It’s a Dog-Eat-Dog World

Deuteronomy 30:15-16

Moses said to the people:
”Today I have set before you life and prosperity, death and doom. If you obey the commandments of the Lord, your God, which I enjoin on you today, loving him, and walking in his ways, and keeping his commandments, statutes and decrees, you will live and grow numerous, and the Lord, your God, will bless you in the land you are entering to occupy.”

 

    

 “It’s a dog-eat-dog world out there.” Cover your own hide because you’re taking care of yourself. Your well-being and security are entirely in your hands.

Except... None of that is true. Perhaps it’s better said, any amount of that that is true is an unfortunate product of our fallen nature.

Many (probably most) of us who consider ourselves to be Christians would agree that we have a God who loves us.
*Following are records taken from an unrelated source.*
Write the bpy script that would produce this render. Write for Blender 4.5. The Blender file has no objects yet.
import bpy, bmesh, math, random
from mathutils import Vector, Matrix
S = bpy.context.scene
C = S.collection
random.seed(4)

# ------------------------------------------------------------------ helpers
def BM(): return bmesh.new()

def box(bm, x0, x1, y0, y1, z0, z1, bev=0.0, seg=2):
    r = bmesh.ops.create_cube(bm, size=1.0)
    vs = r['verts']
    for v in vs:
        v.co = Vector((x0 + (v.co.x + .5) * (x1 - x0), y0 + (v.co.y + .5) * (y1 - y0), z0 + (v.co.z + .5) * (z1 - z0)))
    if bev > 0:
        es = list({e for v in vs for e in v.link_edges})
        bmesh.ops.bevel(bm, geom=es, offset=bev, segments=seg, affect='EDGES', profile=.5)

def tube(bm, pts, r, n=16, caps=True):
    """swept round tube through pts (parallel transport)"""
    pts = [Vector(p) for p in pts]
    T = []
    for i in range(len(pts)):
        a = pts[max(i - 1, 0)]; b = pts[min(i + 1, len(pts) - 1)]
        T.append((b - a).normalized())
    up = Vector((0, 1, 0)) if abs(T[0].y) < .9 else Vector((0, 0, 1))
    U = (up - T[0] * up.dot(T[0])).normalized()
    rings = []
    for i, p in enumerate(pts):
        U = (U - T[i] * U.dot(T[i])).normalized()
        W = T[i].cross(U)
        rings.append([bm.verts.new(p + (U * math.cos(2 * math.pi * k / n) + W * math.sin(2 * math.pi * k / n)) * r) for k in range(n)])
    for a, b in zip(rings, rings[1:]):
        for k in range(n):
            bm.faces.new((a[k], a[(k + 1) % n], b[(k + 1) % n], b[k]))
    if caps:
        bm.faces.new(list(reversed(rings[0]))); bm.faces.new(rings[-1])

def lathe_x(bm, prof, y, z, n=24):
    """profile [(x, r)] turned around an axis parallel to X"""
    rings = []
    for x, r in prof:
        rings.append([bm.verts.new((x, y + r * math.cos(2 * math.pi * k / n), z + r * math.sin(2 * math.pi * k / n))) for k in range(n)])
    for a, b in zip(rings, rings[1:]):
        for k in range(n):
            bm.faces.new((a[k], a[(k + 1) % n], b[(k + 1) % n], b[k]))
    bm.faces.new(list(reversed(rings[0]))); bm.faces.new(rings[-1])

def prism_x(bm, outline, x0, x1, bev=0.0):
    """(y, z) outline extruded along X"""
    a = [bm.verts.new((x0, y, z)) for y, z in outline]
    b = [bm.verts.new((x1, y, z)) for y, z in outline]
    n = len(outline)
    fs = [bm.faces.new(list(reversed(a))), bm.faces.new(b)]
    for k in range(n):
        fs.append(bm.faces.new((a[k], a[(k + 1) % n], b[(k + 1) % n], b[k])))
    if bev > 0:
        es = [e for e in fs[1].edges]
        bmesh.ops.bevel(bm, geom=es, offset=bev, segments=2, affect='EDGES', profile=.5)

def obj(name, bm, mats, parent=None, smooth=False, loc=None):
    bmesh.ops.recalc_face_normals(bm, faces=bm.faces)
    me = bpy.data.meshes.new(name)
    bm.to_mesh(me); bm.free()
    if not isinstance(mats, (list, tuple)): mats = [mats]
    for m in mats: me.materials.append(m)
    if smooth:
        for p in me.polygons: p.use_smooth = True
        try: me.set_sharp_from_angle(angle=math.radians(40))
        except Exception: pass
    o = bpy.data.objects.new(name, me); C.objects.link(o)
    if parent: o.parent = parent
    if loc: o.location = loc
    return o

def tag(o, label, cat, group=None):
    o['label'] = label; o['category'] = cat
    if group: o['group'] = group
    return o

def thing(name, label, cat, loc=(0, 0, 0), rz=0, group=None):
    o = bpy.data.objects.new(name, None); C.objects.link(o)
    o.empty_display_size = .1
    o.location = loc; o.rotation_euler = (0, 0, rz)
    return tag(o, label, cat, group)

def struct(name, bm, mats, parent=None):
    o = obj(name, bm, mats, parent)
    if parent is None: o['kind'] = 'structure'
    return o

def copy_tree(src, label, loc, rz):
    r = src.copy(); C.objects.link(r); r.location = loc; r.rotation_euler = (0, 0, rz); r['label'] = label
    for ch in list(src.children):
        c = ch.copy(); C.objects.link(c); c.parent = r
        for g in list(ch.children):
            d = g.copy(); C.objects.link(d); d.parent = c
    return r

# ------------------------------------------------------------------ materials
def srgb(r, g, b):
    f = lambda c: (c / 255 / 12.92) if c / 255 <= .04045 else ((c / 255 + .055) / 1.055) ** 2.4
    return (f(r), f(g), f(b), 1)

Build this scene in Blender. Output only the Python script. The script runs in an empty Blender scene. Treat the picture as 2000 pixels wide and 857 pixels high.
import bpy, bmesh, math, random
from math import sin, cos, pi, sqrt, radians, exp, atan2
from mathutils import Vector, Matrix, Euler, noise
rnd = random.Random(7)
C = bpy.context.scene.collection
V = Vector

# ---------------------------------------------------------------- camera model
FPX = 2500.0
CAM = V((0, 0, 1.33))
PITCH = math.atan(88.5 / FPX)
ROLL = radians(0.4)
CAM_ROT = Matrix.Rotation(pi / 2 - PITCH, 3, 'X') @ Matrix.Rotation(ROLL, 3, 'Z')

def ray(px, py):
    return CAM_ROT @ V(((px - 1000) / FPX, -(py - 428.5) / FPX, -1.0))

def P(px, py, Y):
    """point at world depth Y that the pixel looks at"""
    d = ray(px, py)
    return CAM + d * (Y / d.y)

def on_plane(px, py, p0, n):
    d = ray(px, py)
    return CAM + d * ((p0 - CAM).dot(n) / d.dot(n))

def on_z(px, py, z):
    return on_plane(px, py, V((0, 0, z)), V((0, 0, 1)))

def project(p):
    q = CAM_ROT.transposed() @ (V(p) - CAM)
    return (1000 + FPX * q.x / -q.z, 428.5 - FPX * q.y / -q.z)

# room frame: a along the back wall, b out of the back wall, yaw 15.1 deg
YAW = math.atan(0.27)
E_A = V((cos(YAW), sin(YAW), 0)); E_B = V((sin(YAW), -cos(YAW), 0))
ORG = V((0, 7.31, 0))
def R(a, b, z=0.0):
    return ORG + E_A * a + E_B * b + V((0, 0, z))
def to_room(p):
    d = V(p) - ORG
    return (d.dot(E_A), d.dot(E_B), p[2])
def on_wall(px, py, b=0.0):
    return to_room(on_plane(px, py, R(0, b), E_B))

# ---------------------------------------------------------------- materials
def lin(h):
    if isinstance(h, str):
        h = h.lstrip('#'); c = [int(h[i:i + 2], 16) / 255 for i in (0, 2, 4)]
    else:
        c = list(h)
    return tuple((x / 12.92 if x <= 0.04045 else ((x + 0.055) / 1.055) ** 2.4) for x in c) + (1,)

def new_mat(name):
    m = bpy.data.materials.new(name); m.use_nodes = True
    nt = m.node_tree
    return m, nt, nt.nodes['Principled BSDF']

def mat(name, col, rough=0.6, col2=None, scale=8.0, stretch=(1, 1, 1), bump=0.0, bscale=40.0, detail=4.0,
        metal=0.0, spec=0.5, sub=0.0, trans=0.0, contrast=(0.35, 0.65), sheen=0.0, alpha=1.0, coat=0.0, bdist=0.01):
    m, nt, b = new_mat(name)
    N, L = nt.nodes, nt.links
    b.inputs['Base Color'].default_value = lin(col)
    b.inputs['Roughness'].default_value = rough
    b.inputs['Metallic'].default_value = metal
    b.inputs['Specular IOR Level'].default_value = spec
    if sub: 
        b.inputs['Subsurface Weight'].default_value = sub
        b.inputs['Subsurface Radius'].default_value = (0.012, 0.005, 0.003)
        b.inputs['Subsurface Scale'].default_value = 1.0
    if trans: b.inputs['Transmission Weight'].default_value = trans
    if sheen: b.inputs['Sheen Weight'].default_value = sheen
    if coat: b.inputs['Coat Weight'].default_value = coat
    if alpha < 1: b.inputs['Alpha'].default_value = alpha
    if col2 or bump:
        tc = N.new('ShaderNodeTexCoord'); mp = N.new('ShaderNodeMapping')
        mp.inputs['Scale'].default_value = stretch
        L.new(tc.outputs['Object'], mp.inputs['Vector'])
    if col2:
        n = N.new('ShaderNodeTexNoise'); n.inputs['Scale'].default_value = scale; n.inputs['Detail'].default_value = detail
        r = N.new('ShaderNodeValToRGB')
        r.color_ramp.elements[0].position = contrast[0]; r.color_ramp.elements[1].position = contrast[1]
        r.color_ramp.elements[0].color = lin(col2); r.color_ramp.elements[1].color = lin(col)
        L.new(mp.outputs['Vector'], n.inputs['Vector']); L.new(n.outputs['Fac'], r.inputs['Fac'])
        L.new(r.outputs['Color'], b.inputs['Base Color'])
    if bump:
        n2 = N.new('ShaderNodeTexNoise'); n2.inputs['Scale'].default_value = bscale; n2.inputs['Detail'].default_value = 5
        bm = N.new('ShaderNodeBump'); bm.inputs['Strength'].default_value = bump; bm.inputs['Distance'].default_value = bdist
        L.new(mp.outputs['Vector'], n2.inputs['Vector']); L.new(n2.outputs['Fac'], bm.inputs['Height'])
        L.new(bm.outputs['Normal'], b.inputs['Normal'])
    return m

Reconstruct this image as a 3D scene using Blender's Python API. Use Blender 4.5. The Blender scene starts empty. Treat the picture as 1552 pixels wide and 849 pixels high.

We might even refer to him as the “Lord of our lives.” Yet, when it comes down to the brass tax, do our lives really reflect this truth?

Why do so many of us fall prey to anxieties derived from finances, work, or relationships? Was St. Paul teasing us - maybe being hyperbolic - when he said “Have NO anxiety about ANYTHING” in his letter to the Philippians? He couldn’t literally mean NO anxiety about ANYTHING... could he?

Well, why not?

If we truly understood that the supreme being, the unmoved mover, the all-powerful God and very source of existence, chose to adopt us and become our Father, chose to descend into humanity and literally become one of us, chose to suffer brutally at our hands to save us, and finally to reboot all of creation in the resurrection... if we truly understood that THAT God is our Father and our Shephard, then what the hell are we so worried about? Why are we ever anxious about anything?

What are the fears or anxieties we are still clinging on to? 

What if we allowed God to even be the Lord of THOSE things? 

What if we trusted him completely? 

It’s not to say that God won’t let any suffering or misfortune come to you. Nor does any of this message encourage an abdication of your own active cooperation with God’s will. Rather, when you face challenges - and, you definitely will - pick up your cross and continue to walk with the Lord faithfully and earnestly.